## Provided material
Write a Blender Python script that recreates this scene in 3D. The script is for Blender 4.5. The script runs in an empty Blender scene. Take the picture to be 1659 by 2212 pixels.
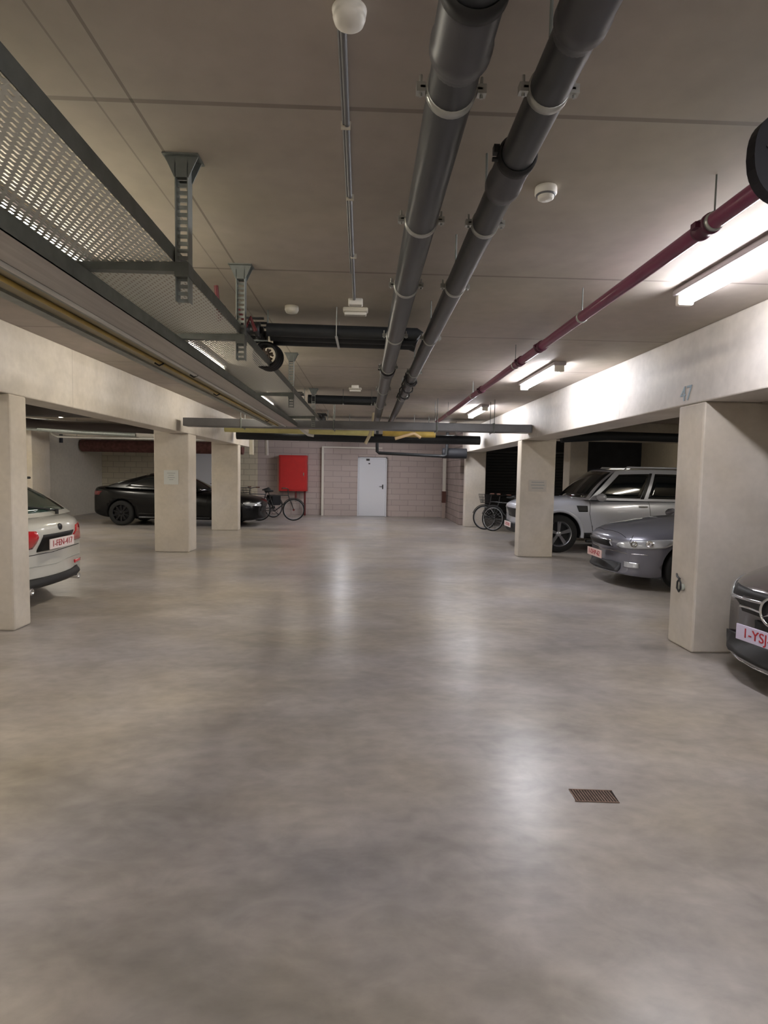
import bpy, bmesh, math, random
from mathutils import Vector, Matrix
from mathutils.bvhtree import BVHTree
random.seed(7)
PI = math.pi
S = bpy.context.scene
COL = S.collection

# ------------------------------------------------------------------ camera
F = 1250.0
cam_d = bpy.data.cameras.new('camera'); cam = bpy.data.objects.new('camera', cam_d); COL.objects.link(cam)
cam_d.sensor_fit = 'HORIZONTAL'; cam_d.sensor_width = 36; cam_d.lens = 36 * F / 1659; cam_d.clip_start = .05
dY = Vector((-37.5, 84.0, -F)).normalized()
dX = Vector((1, -.018, 0)); dX = (dX - dY * dX.dot(dY)).normalized()
dZ = dX.cross(dY)
M = Matrix((dX, dY, dZ)).to_4x4(); M.translation = Vector((0, 0, 1.54))
cam.matrix_world = M
S.camera = cam
# ------------------------------------------------------------------ light
w = bpy.data.worlds.new('world'); S.world = w; w.use_nodes = True
w.node_tree.nodes['Background'].inputs[0].default_value = (.5, .5, .55, 1)
w.node_tree.nodes['Background'].inputs[1].default_value = .02
S.view_settings.view_transform = 'Standard'; S.view_settings.look = 'None'
S.view_settings.gamma = 1; S.view_settings.use_curve_mapping = False
S.view_settings.exposure = 1.2
LAMP = 36.0          # emission of the fluorescent diffusers
BAYLAMP = 52.0

# ------------------------------------------------------------------ materials
MATS = {}
def sr(c):
    return tuple(((x / 255) / 12.92 if x / 255 <= .04045 else ((x / 255 + .055) / 1.055) ** 2.4) for x in c) + (1,)
def mat(name, rgb, rough=.6, metal=0, var=.0, scale=6, bump=0, coat=0, emit=0, spec=.5, stretch=(1, 1, 1), trans=0, rv=0):
    """base colour modulated by noise; every surface gets a node material"""
    if name in MATS: return MATS[name]
    m = bpy.data.materials.new(name); m.use_nodes = True; nt = m.node_tree; N = nt.nodes; L = nt.links
    b = N['Principled BSDF']
    b.inputs['Base Color'].default_value = sr(rgb); b.inputs['Roughness'].default_value = rough
    b.inputs['Metallic'].default_value = metal; b.inputs['Specular IOR Level'].default_value = spec
    if coat: b.inputs['Coat Weight'].default_value = coat; b.inputs['Coat Roughness'].default_value = .06
    if trans: b.inputs['Transmission Weight'].default_value = trans
    if emit:
        b.inputs['Emission Color'].default_value = sr(rgb); b.inputs['Emission Strength'].default_value = emit
    if var or bump or rv:
        tc = N.new('ShaderNodeTexCoord'); mp = N.new('ShaderNodeMapping'); mp.inputs['Scale'].default_value = stretch
        L.new(tc.outputs['Object'], mp.inputs[0])
        no = N.new('ShaderNodeTexNoise'); no.inputs['Scale'].default_value = scale; no.inputs['Detail'].default_value = 5
        L.new(mp.outputs[0], no.inputs['Vector'])
        if var:
            cr = N.new('ShaderNodeMapRange'); cr.inputs['From Min'].default_value = .3; cr.inputs['From Max'].default_value = .7
            cr.inputs['To Min'].default_value = 1 - var; cr.inputs['To Max'].default_value = 1 + var
            L.new(no.outputs['Fac'], cr.inputs['Value'])
            mx = N.new('ShaderNodeVectorMath'); mx.operation = 'SCALE'; mx.inputs[0].default_value = sr(rgb)[:3]
            L.new(cr.outputs[0], mx.inputs['Scale']); L.new(mx.outputs[0], b.inputs['Base Color'])
        if rv:
            rr = N.new('ShaderNodeMapRange'); rr.inputs['From Min'].default_value = .3; rr.inputs['From Max'].default_value = .7
            rr.inputs['To Min'].default_value = rough - rv; rr.inputs['To Max'].default_value = rough + rv
            L.new(no.outputs['Fac'], rr.inputs['Value']); L.new(rr.outputs[0], b.inputs['Roughness'])
        if bump:
            bu = N.new('ShaderNodeBump'); bu.inputs['Strength'].default_value = bump; bu.inputs['Distance'].default_value = .01
            L.new(no.outputs['Fac'], bu.inputs['Height']); L.new(bu.outputs[0], b.inputs['Normal'])
    MATS[name] = m
    return m

def node_math(nt, op, a, b=None, c=None):
    n = nt.nodes.new('ShaderNodeMath'); n.operation = op
    for i, v in enumerate((a, b, c)):
        if v is None: continue
        if isinstance(v, (int, float)): n.inputs[i].default_value = v
        else: nt.links.new(v, n.inputs[i])
    return n.outputs[0]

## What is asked
Could the lines from the top of the material through the line with "COL = S.collection" be repeated exactly, pictures left out?

## Result for this task
Write a Blender Python script that recreates this scene in 3D. The script is for Blender 4.5. The script runs in an empty Blender scene. Take the picture to be 1659 by 2212 pixels.
import bpy, bmesh, math, random
from mathutils import Vector, Matrix
from mathutils.bvhtree import BVHTree
random.seed(7)
PI = math.pi
S = bpy.context.scene
COL = S.collection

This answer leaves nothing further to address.